Book Review

Eleanor Oliphant Is Completely Fine

Rating:

This is one of the most delightful books I’ve read in years – delightful, as in interesting, unusual, funny, heartrending, and, ultimately, as uplifting as it gets both in substance and style.

As I most often do summers, while driving the two-plus hours each way, to and from the lake each weekend, I listened to this book.  This is important to say at the start, because the audiobook reader definitely added a dimension to the book.  I assume that Eleanor Oliphant Is Completely Fine is wonderful to read in print alone.  But hearing Eleanor’s voice, hearing her intonation and expressiveness, hearing the Scottish twist to many of the voices of her compatriots, was extraordinary.

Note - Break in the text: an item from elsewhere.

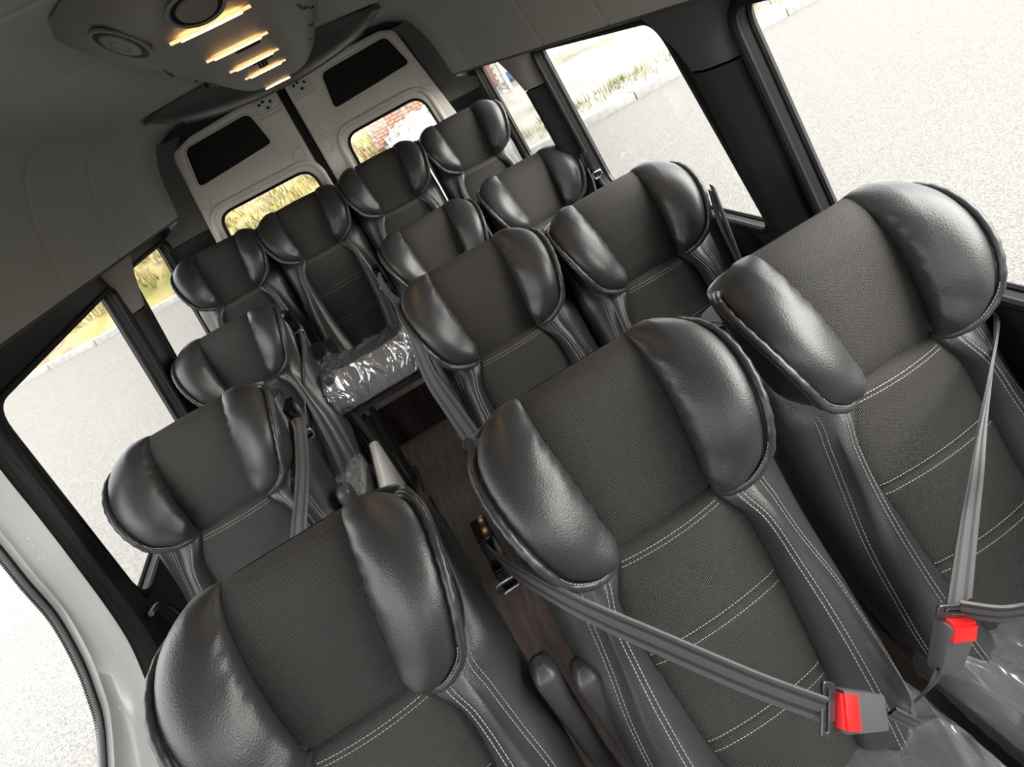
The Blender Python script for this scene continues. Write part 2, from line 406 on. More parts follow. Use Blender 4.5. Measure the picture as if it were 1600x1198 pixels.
def rear_door(name, out, panel, glass, s, lab):
    e = struct(empty(name, (0,0,0)), lab)
    sheet('door_skin', out, [panel, glass], .05, dm, PAINT, .010, e)
    sheet('dark_panel', panel, [], .01, lambda u, v, d: (u, YD+.012+d, v), RUBBER, 0, e, smooth=0)['label'] = 'blank black upper panel'
    sheet('pane', glass, [], .004, lambda u, v, d: (u, YD+.02+d, v), GLASS, 0, e, smooth=0)
    c = np.array(glass); b = MB(); b.tube(np.c_[c[:,0], np.full(len(c), YD-.024), c[:,1]], .008, 8, closed=True); b.build('seal', RUBBER, e)
    cen = c.mean(0); d = c-cen; big = cen + d*(1 + .055/np.linalg.norm(d, axis=1)[:,None])
    b = MB(); b.tube(np.c_[big[:,0], np.full(len(c), YD-.022), big[:,1]], .017, 10, closed=True); b.build('window_moulding', PAINT, e)
    c = np.array(panel); b = MB(); b.tube(np.c_[c[:,0], np.full(len(c), YD-.022), c[:,1]], .006, 6, closed=True); b.build('panel_rim', PAINT, e)
    return e
d1 = rear_door('door_1', DL, UL, GL, -1, 'left rear door, painted grey metal with blank upper panel and window')
d2 = rear_door('door_2', DR, UR, GR, 1, 'right rear door, painted grey metal with blank upper panel and window')
bk = sheet('wall_rear', [(-1.0,Zs),(1.0,Zs),(.96,1.62),(.80,2.0),(.5,2.085),(-.5,2.085),(-.80,2.0),(-.96,1.62)], [GL, GR], .01, lambda u, v, d: (u, YD+.045+d, v), LINER_D)
struct(bk, 'black body frame behind the rear doors')
def emboss(e, pts, r=.014):
    lp = rounded(pts, r, 3); b = MB(); b.tube([(u, YD-.026, v) for u, v in lp], .0035, 6, closed=True); b.build('pressed_rib', PAINT, e)
emboss(d1, [(-.195,1.585),(-.100,1.60),(-.095,1.665),(-.135,1.665)]); emboss(d1, [(-.695,1.60),(-.655,1.585),(-.635,1.655),(-.69,1.665)])
emboss(d2, [(.02,1.72),(.085,1.735),(.115,1.655),(.075,1.640)]); emboss(d2, [(.0,1.69),(.055,1.63),(.05,1.58),(.015,1.55)]); emboss(d2, [(.645,1.70),(.68,1.70),(.685,1.63),(.625,1.655)])
for e, cx, zz in ((d1,-.44,1.585),(d1,-.19,1.585),(d2,.22,1.655),(d2,.46,1.66)):
    b = MB(); lp = rounded([(cx-.033,zz-.008),(cx+.033,zz-.008),(cx+.033,zz+.010),(cx-.033,zz+.010)], .006, 3); b.tube([(u, YD-.026, v) for u, v in lp], .003, 6, closed=True); b.build('clip_slot', PAINT, e)
PLATE = mat('latch_plate', (.58,.57,.53), .4)
for e, x0, x1, zt in ((d1,-.205,-.085,1.975),(d2,.0,.115,1.985)):
    b = MB(); b.box(((x0+x1)/2, YD-.032, zt-.045), (x1-x0, .016, .075), bev=.006); b.build('latch_plate', PLATE, e)
    for fx, fz in ((.22,-.03),(.5,-.06),(.72,-.035),(.42,-.022)):
        b = MB(); b.disc((x0+(x1-x0)*fx, YD-.041, zt+fz), (0,1,0), .008, .004, 12); b.build('bolt_hole', RUBBER, e)
    b = MB(); b.tube([(x0-.01, YD-.027, zt-.10),(x1+.0, YD-.027, zt-.10)], .006, 6); b.build('fold', PAINT, e)
b = MB(); b.box((-.049, YD-.004, 1.0), (.040, .05, 2.0), bev=.008); struct(b.build('trim_8', RUBBER), 'black rubber strip between the rear doors')
# corner posts beside the rear doors and header
for k, s in ((9,-1),(10,1)):
    e = struct(empty('trim_%d' % k, (0,0,0)), 'dark corner post beside the %s rear door' % ('left' if s < 0 else 'right'))
    for nm, za, zc, mm in (('lower_cover', 0, 1.50, VINYL), ('upper_cover', 1.506, 1.99, LINER_M)):
        rows = []
        for z in np.linspace(za, zc, 10):
            xw = .955 - .07*max(0, z-.95)
            if z > 1.6: xw = float(np.interp(z, [p[1] for p in SHELL], [p[0] for p in SHELL]))
            xd = float(np.interp(z, [0,1.3,1.92,2.0],[.80,.75,.665,.60])) + (.02 if s > 0 else 0)*0
            rows.append([(s*(xw+.01), 2.80, z),(s*(xw-.004), 2.84, z),(s*(xw*.7+xd*.3), 2.89, z),(s*(xw*.3+xd*.7), 2.925, z),(s*xd, 2.945, z),(s*xd, 2.99, z)])
        b = MB(); b.grid(np.array(rows)); b.build(nm, mm, e, smooth=60)
# ------------------------------------------------------------------ overhead console
def cz(x, y):
    """underside height of the console"""
    wv = float(np.interp(y, [.10,.14,.20,.28,.40,1.7,2.0],[.06,.10,.15,.205,.24,.225,.22])); a = min(1, abs(x)/wv)
    hgt = float(np.interp(y, [.10,.13,.18,.26,.5,1.9],[.035,.075,.10,.108,.108,.105]))
    return 2.060 - hgt*(1 - max(0,(a-.30)/.70)**2.0)**.9, wv
con = empty('overhead_console', (0, .9, 2.06), 'long grey ceiling console with round vents and five lit amber strips', 'ceiling console')
def W(b, name, m, parent=con, **k):
    ob = b.build(name, m, parent, **k); ob.location = -Vector((0,.9,2.06)) if parent is con else ob.location; return ob
ys = np.r_[np.linspace(.10,.4,16), np.linspace(.45,2.05,24)]
rows = []
for y in ys:
    _, wv = cz(0, y); rows.append([(a*wv, y, cz(a*wv*.9999, y)[0]) for a in np.linspace(-1, 1, 41)])
b = MB(); b.grid(np.array(rows), flip=True)
f0 = [(p[0], p[1]-.0, p[2]) for p in rows[0]]; b.grid(np.array([[(p[0], p[1], 2.066) for p in f0], f0]), flip=True)
W(b, 'shell', CONSOLE, smooth=50)
for (cx, cy) in ((-.128,.252),(.0,.165),(.135,.235)):
    z = cz(cx, cy)[0]
    n = np.array([(cz(cx+.02,cy)[0]-cz(cx-.02,cy)[0])/.04, (cz(cx,cy+.03)[0]-cz(cx,cy-.03)[0])/.06, -1.]); n /= np.linalg.norm(n)
    c = np.array([cx, cy, z]); a1 = np.cross(n, [1,0,0]); a1 /= np.linalg.norm(a1); a2 = np.cross(n, a1); th = np.linspace(0, 2*pi, 40, endpoint=False)
    ring = lambda r, h: c + n*h + r*(np.cos(th)[:,None]*a1 + np.sin(th)[:,None]*a2)
    b = MB(); b.tube(ring(.041,.001), .0035, 8, closed=True); v1 = W(b, 'vent_ring', CONSOLE)
    b = MB(); b.disc(c+n*.0005, n, .038, .003, 40); W(b, 'vent_well', RUBBER)
    b = MB(); P = [ring(r, h) for r, h in ((.0005,.006),(.012,.006),(.0135,.0048),(.015,.006),(.024,.006),(.029,.0045),(.031,.0))]; b.grid(np.array(P), cv=True); W(b, 'vent_disc', CONSOLE, smooth=25)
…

Eleanor Oliphant is a thirty-year-old social misfit for reasons we come to understand as the story unfolds.  She is exceedingly bright but quirky, a creature of habit, a young woman very much alone and apart in a world of normal people.  Though clearly damaged, Eleanor is so sweet, so innocent, so positively hilarious in her analysis of the world around her, that I came to adore her.  Yes, it took a chapter or two for me to grasp what her voice was about, but once that happened, I was addicted.  There were times when I smiled affectionately at her analyses, other times when I laughed aloud at the hilarity of them.  In her utter ignorance of social mores, she often hits reality spot on.  In that sense, we aren’t laughing at her, but with her.  And it feels good.